[Recorded information start]

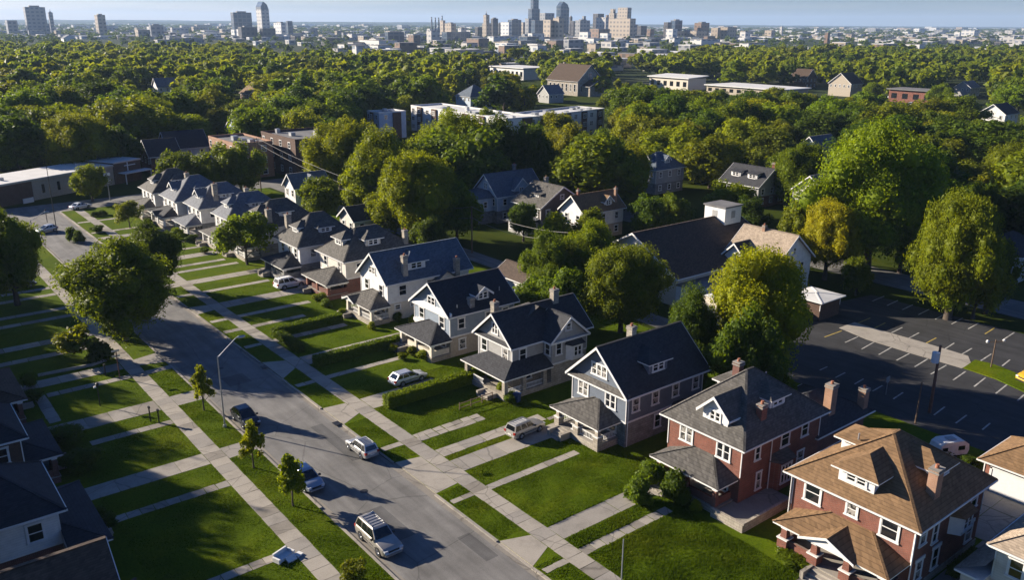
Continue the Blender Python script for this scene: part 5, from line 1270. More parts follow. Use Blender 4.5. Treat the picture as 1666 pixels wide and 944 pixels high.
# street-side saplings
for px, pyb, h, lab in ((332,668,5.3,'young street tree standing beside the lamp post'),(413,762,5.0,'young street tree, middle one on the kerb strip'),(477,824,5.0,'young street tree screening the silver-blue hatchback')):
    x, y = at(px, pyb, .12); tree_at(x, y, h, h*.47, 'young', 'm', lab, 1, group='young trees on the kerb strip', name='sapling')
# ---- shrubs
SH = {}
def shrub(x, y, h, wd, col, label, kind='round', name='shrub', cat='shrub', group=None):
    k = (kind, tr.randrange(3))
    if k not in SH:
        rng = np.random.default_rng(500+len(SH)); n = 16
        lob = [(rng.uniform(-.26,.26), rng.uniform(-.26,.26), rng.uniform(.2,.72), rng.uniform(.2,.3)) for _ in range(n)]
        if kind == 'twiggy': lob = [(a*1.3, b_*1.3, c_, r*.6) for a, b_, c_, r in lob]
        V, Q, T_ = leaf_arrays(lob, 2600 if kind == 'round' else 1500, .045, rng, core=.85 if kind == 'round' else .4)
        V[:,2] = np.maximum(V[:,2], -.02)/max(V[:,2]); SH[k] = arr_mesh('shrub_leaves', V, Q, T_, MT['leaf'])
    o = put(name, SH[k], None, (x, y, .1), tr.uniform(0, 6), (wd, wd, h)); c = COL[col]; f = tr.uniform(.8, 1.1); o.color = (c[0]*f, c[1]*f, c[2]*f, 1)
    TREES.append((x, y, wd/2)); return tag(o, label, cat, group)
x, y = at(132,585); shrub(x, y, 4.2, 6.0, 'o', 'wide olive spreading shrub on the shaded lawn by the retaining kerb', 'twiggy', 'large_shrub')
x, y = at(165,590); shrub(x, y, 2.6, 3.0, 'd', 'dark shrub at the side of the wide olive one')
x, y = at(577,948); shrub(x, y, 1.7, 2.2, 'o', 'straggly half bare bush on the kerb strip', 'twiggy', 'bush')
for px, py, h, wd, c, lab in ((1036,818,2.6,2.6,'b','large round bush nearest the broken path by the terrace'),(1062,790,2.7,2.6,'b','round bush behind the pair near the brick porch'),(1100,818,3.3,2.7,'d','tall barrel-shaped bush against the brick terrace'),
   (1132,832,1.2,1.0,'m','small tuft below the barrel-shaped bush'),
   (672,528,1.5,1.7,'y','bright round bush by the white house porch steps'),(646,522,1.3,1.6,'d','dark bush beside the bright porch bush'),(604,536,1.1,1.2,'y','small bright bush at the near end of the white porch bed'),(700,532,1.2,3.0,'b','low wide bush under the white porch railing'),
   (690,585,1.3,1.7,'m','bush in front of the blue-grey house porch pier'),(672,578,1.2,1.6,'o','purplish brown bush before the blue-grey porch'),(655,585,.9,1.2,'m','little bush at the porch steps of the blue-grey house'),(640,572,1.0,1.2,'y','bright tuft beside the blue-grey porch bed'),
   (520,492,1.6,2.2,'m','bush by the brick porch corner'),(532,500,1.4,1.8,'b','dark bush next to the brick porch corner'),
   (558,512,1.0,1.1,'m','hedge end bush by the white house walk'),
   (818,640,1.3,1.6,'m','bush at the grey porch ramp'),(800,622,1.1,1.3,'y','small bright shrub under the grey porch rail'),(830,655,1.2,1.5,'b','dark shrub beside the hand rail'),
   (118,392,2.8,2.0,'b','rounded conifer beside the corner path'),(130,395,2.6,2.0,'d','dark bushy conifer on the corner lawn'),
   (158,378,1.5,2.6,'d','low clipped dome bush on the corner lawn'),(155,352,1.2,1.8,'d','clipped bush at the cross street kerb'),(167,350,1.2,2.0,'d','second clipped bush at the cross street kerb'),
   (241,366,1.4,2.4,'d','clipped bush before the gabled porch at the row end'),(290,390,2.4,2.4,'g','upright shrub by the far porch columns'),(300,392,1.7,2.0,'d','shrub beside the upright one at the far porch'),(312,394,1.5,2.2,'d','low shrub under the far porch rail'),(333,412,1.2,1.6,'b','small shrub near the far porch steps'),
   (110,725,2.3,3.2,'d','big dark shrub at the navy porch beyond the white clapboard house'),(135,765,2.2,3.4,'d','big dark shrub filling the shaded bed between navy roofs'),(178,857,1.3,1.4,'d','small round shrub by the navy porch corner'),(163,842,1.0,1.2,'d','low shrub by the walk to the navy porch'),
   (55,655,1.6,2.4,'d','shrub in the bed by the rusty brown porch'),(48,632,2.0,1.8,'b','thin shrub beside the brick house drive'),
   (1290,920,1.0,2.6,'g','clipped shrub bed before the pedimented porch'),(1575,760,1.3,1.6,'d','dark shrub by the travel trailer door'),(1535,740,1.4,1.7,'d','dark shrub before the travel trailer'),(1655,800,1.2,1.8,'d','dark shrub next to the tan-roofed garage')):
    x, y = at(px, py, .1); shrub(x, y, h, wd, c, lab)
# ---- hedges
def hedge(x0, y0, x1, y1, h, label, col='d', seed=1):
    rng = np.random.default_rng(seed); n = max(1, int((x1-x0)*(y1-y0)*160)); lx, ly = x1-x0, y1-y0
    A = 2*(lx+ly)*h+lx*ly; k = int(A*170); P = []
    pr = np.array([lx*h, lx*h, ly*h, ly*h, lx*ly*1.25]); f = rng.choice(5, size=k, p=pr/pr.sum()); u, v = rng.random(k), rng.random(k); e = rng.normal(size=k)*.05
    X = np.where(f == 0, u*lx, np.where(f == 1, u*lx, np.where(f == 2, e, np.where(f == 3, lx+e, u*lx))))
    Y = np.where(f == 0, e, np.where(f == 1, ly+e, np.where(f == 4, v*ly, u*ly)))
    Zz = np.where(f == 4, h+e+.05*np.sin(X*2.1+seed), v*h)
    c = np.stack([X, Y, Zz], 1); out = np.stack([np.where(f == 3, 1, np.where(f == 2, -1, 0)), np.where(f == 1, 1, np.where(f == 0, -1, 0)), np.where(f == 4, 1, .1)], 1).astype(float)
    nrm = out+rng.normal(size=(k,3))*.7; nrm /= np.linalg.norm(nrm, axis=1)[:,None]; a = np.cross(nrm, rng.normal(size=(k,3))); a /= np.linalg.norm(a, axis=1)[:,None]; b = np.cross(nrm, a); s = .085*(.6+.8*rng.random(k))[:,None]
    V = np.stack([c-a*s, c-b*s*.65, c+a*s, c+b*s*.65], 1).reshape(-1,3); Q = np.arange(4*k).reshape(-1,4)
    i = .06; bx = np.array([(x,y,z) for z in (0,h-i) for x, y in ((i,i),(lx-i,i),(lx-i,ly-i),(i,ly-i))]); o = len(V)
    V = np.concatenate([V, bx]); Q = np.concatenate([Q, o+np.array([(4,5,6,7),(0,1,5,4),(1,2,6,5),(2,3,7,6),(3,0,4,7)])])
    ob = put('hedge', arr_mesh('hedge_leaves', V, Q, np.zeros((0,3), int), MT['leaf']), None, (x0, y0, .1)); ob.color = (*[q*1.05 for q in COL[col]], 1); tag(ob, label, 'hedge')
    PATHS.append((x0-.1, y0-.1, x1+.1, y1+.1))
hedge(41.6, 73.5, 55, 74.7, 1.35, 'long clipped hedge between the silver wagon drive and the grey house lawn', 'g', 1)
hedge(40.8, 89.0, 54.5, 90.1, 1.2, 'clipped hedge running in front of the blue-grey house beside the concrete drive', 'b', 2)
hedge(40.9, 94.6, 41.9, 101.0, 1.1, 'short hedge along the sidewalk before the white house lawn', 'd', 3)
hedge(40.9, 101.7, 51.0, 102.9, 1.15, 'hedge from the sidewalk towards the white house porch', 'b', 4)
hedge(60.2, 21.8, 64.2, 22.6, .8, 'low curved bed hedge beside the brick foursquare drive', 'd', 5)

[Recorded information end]

* _Problem statement_
Copy each line above that contains the string "from".

* _Output for this exercise_
Continue the Blender Python script for this scene: part 5, from line 1270. More parts follow. Use Blender 4.5. Treat the picture as 1666 pixels wide and 944 pixels high.
hedge(40.9, 101.7, 51.0, 102.9, 1.15, 'hedge from the sidewalk towards the white house porch', 'b', 4)